AMIZADES E SONHOS POR REALIZAR
O futebol deu-lhe mil experiências, fê-lo conhecer o mundo, ganhar rios de dinheiro – que garante ter investido em imobiliário – mas deu-lhe também amizades para a vida, como aconteceu com Sérgio Conceição. Com dois feitos explosivos, os dois acabariam por se unir da forma única como só os iguais se atraem numa ligação mantida até ao último suspiro. "O Sérgio é o meu melhor amigo, isto quer dizer que o conheço muito bem, é dos melhores seres humanos que eu conheço."

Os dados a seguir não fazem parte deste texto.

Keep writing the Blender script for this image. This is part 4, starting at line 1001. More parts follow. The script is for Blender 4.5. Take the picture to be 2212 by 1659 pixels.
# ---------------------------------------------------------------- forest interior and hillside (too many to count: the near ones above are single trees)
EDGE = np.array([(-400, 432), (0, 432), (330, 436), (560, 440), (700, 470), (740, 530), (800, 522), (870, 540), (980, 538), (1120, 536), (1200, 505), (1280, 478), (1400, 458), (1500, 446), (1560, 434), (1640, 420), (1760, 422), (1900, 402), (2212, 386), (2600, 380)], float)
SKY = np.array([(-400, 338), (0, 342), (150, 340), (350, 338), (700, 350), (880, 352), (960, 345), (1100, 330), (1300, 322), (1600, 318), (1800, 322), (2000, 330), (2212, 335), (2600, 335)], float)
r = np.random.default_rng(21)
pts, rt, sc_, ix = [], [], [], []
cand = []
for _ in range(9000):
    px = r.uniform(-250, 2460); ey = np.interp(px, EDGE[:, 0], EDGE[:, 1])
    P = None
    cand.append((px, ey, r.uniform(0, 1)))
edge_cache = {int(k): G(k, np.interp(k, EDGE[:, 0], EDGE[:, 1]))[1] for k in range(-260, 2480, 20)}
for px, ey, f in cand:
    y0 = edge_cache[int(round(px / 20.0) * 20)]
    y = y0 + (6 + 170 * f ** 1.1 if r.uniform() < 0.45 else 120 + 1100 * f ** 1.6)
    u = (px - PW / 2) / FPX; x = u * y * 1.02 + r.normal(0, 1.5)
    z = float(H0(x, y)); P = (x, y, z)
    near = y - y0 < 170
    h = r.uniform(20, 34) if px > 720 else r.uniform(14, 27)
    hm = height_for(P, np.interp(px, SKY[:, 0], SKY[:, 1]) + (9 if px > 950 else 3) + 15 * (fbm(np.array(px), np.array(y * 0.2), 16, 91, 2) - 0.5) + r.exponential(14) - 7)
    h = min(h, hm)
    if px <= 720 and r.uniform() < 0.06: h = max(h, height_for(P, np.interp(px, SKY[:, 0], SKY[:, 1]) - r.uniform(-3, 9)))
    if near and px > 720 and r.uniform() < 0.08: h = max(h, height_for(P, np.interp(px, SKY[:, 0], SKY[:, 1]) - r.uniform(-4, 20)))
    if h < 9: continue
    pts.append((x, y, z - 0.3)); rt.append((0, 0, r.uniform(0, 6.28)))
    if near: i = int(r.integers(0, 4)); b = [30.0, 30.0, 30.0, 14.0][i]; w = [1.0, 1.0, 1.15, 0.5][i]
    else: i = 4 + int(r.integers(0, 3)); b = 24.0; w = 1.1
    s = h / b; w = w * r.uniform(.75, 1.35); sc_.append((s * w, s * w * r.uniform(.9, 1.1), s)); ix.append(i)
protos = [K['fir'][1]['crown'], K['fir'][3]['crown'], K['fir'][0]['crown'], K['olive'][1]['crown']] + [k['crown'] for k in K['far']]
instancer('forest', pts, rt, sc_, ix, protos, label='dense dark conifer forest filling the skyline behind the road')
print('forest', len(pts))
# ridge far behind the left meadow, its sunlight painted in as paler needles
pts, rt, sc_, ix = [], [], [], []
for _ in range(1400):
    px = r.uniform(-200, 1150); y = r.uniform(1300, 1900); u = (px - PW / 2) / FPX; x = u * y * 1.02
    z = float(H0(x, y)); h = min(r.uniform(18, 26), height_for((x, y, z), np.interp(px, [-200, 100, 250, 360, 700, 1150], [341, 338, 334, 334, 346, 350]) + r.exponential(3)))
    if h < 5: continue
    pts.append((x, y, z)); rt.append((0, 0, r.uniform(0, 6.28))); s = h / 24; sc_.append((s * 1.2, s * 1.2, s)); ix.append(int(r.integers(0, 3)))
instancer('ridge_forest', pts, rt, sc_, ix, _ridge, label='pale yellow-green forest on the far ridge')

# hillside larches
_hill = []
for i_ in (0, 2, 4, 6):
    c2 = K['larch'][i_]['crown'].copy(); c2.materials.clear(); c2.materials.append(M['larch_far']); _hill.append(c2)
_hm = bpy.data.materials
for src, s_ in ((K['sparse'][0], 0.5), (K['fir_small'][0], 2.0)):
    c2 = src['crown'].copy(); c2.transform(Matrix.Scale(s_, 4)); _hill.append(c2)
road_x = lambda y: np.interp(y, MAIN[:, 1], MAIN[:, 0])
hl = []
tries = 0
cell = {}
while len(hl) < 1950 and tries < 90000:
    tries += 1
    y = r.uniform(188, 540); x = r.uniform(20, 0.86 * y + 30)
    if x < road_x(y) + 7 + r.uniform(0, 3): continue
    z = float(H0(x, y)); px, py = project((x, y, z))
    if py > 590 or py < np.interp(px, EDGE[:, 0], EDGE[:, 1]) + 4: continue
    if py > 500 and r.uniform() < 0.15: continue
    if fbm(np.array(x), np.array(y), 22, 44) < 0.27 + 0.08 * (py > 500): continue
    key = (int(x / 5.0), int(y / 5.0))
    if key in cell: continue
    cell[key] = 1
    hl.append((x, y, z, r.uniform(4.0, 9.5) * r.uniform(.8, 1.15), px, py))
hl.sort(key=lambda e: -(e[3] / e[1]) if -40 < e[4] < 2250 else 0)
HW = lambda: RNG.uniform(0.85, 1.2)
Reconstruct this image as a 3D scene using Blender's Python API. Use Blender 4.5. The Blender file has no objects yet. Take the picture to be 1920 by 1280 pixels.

Muitos dizem, aliás, que os dois podiam ver-se em espelho: explosivos no feitio, mas com um coração de ouro, embora Jorge Costa assuma que se tenha "refinado" com o passar dos anos, que viveu intensamente, porque mesmo que não o adivinhasse para si, já se sabe que a vida é curta, e a sua terminaria de forma trágica, aos 53 anos, sem que tivesse tempo para se aperceber quando os primeiros sinais vieram e se sentiu mal no Olival, centro de treinos dos dragões, entrando em paragem cardiorrespiratória.
Cumpriu muitos sonhos, deixou outros por realizar, como um dia ser sucessor de Pinto da Costa, ou ser veterinário, como sonhava ainda menino e que, de alguma forma compensou tendo coelhos, papagaios, gatos, peixes, tartarugas e, claro, Ralf, o pastor alemão e melhor amigo, que agora fica órfão de um dono que em Portugal deixará também saudades e será eterno no coração de muitos.